Work to complete. Output, please, exactly those lines of the listing that come before the line with "from mathutils import Vector", along with that line itself.

start Information shown

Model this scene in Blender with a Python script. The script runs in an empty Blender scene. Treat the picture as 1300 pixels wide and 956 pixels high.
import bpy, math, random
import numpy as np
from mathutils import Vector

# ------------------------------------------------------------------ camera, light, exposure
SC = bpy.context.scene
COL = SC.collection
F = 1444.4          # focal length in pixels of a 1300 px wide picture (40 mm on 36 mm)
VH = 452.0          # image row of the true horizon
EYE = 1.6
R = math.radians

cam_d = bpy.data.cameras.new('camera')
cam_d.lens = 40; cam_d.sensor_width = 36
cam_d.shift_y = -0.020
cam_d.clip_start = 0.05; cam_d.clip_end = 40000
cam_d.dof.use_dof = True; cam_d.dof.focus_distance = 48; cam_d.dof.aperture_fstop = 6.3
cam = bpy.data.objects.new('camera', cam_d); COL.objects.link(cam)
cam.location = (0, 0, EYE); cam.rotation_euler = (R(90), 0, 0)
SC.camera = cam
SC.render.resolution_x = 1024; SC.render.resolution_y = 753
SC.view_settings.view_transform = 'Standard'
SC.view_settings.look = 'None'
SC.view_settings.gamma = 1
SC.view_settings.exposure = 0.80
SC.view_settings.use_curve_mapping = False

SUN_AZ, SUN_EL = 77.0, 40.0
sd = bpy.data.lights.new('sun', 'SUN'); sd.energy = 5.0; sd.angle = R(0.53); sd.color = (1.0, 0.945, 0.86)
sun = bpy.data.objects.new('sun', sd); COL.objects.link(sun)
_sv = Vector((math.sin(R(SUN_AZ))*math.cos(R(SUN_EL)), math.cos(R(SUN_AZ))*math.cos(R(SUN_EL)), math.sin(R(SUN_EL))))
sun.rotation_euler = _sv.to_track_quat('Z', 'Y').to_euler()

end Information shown

Solution for this problem.
Model this scene in Blender with a Python script. The script runs in an empty Blender scene. Treat the picture as 1300 pixels wide and 956 pixels high.
import bpy, math, random
import numpy as np
from mathutils import Vector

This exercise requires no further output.